Looper

Looper is one of those films you want to watch a second time just to make sure you caught everything that should have revealed itself the first time around, but didn’t. It’s not a singularly perfect movie, but it’s well produced, scripted and acted. Joseph Gordon Levitt and director Rian Johnson work together well, and after such an awesome debut as Brick, there was little doubt in my mind that Looper would disappoint – and it doesn’t – it even further builds upon and establishes his directing style which Roger Ebert questioned a lot after his viewing of Brick.

Admittedly, I was hesitant about the science fiction aspect of the story and how Johnson would be able to handle the special effects in a first-time-out kind of film, but it’s all done with style and purpose (the latter of which is sometimes very hard to find in science fiction special effects-driven films). Johnson’s film is coolly cyclical and Levitt plays the part of a young Bruce Willis very well. Willis is, of course, Willis, but with a little less machismo and a lot more heart.

The story is dark and inevitably doomed from the start. I don’t normally do this, but it’s important to know the plot if you’re going to read this review. If you don’t here’s a really nice breakdown courtesy of ScreenRant. Once you learn the plot you can quickly pick up where it’s going, but the beauty of the filmmaking is the ending (even though in the back of our minds we know how it has to end) is still a surprise! I’d call that the touch of a budding directorial genius. Shades of Christopher Nolan are even in there, recalling back before Nolan was obsessed with overblown masterpieces.

Films akin to Looper can become easily convoluted and quickly weighed down (e.g. Source Code), but Looper seems carefully thought out, and even if there are flaws in the story, the film is so engaging overall that it will likely go unnoticed. Levitt is coming into his own in the action genre too; between this, Premium Rush (which, by the way, is not a bad film in terms of car chase sequences), Inception and The Dark Knight Rises, he’s cutting his action chops on some heavy-hitting and intense work.

Johnson’s film is a confident, science fiction / action / thriller, so much so, it even plays with the romance genre in a tasteful and purposeful way. There are two sort of oddly linked love stories in play: Willis’ love story is uniquely tied into the film (remember Willis is the the same character as Levitt – just older in the future); and, cagily, Johnson weaves in yet another love story with the young Willis (played by Levitt), as he takes refuge in a rural farmhouse with one ax-wielding Emily Blunt. Her character soon evolves to a central plot device and she is a good fit for the role sans her inconsistent American rough-and-tumble accent which she tries to produce.
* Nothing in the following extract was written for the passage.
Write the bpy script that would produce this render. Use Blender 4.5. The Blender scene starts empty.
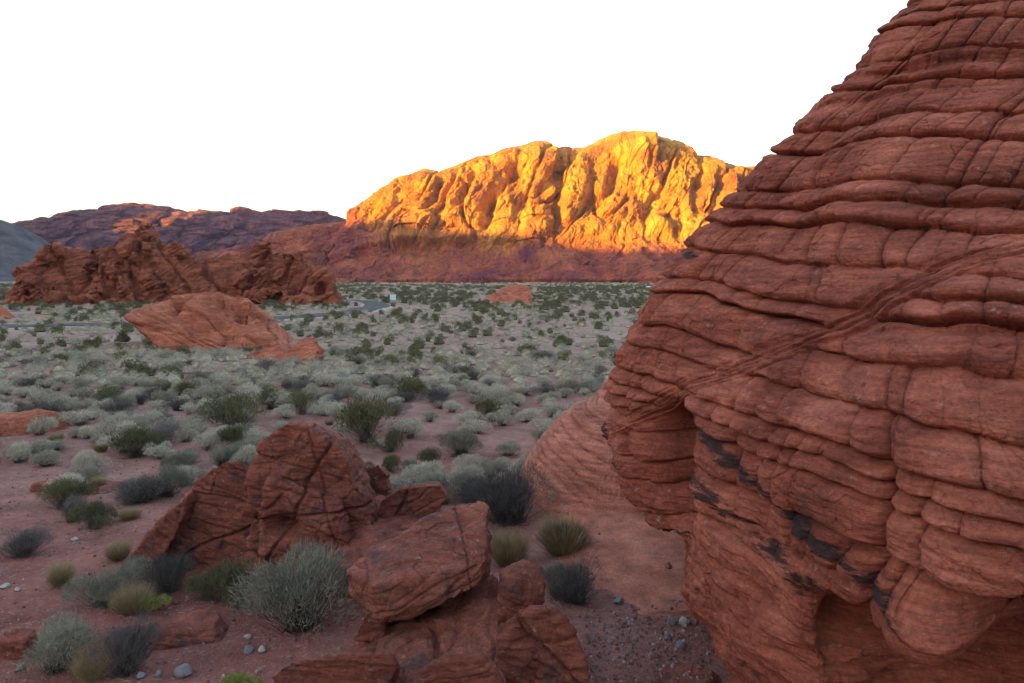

Altogether, I find you won’t be disappointed by this film if you’re interested in a smart story, fraught with action, suspense, just the right touch of science fiction and a couple of old fashioned romantic sub-plots. The effects work won’t be seen on the same level for everyone, but more importantly, they’re appropriately used. Just wait… you may even find yourself coming back to film some day in the future.